Writing the Words

The Past

“I’m writing a book. I’ve got the page numbers done.”

Steven Wright

As we enter a new year of blogging, I am reminded that we are recording our personal narratives in whatever way gives meaning to the timeframe we inhabit.  The act of writing is a creative process that forges the strength from past experience and acquired knowledge with the nascent energy of an undefined and nebulous future.  It seems that writing serves as the bridge between the two realities.  Yet, all that is granted to a writer is the finite moment, which seems at times to be too restrictive for the task at hand.  This week, I want to explore the imaginative, even inspired, nature of writing.  Words have an appearance of immortality, as Benjamin Franklin once pointed out:

If you would not be forgotten as soon as you are dead, either write something worth reading or do things worth writing.”

Published by Rebecca Budd

Blogger, Visual Storyteller, Podcaster, Traveler and Life-long Learner

35 thoughts on “Writing the Words

    1. Good question! I looked him up and he doesn’t appear to have anything lately, but I am now curious. Did you know that he was the radio voice in Reservoir Dogs?


      1. Tarantino always puts quirky people in his movies, which could be interesting. But I refuse to devote my attention to artists whose work stirs up anger and desensitizes people to violence.


      2. I agree with you wholeheartedly. Some call it reality; others call it artistic license, still others call it brilliant. In the end it is gratuitous violence. And I have no interest in supporting this type of endeavor. There is too much “real” violence in this world. We need to seek and embrace fairness, equality, justice and beauty. You always make my day sunshine.


  1. I like Benjamin Franklin’s words about writing something worthwhile. But I fear if I followed that advice I wouldn’t write much.

    But then I looked back up to your words “our personal narratives in whatever way gives meaning to the time frame we inhabit”.
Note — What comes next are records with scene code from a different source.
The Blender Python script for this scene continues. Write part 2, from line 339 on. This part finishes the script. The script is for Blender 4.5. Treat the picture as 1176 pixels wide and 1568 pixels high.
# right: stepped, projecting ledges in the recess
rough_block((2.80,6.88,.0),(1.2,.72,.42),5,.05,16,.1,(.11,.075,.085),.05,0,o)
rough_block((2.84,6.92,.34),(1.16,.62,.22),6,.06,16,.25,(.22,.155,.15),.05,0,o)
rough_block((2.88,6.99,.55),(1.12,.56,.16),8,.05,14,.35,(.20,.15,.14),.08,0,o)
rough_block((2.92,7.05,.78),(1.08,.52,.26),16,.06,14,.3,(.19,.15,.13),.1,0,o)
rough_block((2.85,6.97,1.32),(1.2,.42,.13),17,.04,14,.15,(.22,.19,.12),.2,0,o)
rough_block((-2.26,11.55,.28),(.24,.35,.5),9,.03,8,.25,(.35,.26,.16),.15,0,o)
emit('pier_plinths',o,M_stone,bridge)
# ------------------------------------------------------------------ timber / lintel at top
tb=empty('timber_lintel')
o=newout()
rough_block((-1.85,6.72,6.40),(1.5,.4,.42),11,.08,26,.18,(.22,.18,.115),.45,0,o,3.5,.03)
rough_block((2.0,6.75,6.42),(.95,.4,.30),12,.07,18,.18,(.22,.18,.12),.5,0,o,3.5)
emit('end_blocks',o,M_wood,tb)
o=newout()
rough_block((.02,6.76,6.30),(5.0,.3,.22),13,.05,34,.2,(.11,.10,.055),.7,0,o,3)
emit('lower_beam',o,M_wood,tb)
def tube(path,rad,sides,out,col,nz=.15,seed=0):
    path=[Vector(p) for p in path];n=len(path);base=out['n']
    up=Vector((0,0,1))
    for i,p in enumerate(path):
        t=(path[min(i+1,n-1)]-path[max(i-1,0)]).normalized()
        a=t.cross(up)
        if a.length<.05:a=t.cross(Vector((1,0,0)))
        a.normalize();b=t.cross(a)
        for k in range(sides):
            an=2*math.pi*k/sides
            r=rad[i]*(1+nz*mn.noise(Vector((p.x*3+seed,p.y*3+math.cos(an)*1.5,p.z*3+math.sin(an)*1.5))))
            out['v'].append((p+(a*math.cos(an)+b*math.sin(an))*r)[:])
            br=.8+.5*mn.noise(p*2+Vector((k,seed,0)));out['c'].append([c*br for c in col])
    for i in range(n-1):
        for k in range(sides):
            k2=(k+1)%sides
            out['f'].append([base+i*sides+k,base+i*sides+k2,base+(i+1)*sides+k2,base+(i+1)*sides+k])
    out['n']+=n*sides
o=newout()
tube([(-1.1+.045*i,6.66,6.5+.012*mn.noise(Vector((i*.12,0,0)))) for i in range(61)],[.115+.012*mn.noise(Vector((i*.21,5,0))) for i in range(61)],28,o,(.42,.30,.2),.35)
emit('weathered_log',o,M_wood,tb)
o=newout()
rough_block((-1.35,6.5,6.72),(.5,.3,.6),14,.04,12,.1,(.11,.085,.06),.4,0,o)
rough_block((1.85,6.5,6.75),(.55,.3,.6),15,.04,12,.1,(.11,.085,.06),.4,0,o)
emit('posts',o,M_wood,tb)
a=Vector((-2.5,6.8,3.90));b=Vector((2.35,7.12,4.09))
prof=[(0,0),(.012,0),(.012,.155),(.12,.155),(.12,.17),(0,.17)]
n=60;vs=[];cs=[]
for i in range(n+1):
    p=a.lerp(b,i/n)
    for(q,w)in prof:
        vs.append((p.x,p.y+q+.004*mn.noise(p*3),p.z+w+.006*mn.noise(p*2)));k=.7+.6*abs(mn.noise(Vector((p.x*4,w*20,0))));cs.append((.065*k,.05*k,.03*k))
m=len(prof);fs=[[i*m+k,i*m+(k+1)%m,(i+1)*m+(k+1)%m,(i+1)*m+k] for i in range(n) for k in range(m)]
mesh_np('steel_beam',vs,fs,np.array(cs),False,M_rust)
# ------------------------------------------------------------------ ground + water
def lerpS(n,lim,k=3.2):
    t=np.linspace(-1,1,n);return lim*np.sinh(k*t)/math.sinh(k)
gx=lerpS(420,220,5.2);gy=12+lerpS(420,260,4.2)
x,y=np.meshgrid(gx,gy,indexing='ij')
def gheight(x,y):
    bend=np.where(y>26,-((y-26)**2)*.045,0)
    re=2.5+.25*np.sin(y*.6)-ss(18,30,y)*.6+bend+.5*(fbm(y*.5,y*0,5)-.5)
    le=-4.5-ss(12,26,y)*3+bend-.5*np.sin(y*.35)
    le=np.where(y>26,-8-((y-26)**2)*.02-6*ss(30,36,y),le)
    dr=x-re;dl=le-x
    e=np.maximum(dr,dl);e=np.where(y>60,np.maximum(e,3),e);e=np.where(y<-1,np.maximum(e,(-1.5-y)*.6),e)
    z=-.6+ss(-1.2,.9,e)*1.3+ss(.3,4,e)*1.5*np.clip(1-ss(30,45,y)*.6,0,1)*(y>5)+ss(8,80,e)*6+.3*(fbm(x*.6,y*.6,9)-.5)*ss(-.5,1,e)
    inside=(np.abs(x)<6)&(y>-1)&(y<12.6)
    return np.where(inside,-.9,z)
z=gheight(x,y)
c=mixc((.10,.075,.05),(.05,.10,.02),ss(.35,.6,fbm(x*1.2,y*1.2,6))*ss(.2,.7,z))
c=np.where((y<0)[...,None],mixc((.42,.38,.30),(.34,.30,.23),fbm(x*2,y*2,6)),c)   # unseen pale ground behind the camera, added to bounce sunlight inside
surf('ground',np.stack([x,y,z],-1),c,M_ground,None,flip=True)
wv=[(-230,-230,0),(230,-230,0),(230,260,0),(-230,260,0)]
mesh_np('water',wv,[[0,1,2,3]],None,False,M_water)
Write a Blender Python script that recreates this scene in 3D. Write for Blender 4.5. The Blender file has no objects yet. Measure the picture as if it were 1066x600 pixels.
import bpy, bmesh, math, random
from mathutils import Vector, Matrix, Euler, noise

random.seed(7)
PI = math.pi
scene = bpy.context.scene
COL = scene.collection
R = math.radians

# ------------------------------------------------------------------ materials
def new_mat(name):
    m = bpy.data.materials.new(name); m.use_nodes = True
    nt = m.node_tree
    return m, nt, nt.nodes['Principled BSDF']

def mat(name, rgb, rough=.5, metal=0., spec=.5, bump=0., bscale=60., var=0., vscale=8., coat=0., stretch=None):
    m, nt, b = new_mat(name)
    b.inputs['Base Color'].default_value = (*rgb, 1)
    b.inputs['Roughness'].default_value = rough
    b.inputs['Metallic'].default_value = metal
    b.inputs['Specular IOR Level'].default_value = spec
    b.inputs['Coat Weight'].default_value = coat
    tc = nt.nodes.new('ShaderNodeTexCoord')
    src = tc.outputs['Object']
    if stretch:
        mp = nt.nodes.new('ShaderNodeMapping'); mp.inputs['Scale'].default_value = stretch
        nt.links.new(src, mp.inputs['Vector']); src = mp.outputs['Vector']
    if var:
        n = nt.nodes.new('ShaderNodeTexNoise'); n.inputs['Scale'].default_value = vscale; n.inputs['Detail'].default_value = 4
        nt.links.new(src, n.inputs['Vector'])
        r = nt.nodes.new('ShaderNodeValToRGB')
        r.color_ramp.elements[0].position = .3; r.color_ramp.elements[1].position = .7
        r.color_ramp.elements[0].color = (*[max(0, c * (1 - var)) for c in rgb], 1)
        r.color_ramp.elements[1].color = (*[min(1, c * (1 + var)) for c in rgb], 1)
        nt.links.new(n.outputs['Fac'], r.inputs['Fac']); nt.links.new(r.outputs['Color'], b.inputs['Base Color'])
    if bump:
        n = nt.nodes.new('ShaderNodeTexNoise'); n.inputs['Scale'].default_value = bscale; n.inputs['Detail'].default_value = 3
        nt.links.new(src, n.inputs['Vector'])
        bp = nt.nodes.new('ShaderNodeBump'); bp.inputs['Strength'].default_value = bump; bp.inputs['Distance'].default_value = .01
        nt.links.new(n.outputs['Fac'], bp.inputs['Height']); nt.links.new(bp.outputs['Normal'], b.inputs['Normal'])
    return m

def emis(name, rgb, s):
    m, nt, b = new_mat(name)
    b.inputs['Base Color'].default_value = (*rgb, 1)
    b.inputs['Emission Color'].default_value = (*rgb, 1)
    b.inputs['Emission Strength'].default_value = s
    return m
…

    I realized that what I write or what I read others writing is or was important to us at the time. It did have meaning. We may not understand the significance or even agree with the value of the content, but it was important to someone. 🙂

    So now I feel better about my ‘stuff’. lol


    1. How well said! I have read a couple of books on our dear friend, Benjamin Franklin. Everywhere he went, he would set up a printing press to publish his pamphlets. Many of his critics thought that his writings bordered on propaganda. While we may not share Mr. Franklin’s confidence, or believe that we have the writing talent, it is important that we do write. It is a way of celebrating our lives.


  2. That fundamental human urge for us to make some form of mark, an expression of how we feel, which has ended up in many forms, a vital one of course as you have highlighted is writing – what a gift!


    1. Very wise words. My grandfather had a grade eight education and his father before him had less. Sometimes we forget that our ability to write came on the “shoulders of giants.” Literacy is a gift – one that frees us to explore many other avenues of endeavours. As you say, the “fundamental human urge” is to make a mark. Which brings up the question – how will the next century view our contribution – our mark?


  3. This quote made me smile, even though I’ve read it before. I can’t imagine life without music, reading or writing, but not necessarily in that order. 🙂


  4. Great conversation. I often think of how poor we would be without the writers of history and experience. We can add our thoughts to paper, even it only family and friends read them.


    1. Well said – we never know who will benefit from our writing. In the end, it matters only that we wrote our story. We seem to follow the lives of “celebrities” which much more interest than our own. We need to live and record our lives as if they were best-sellers.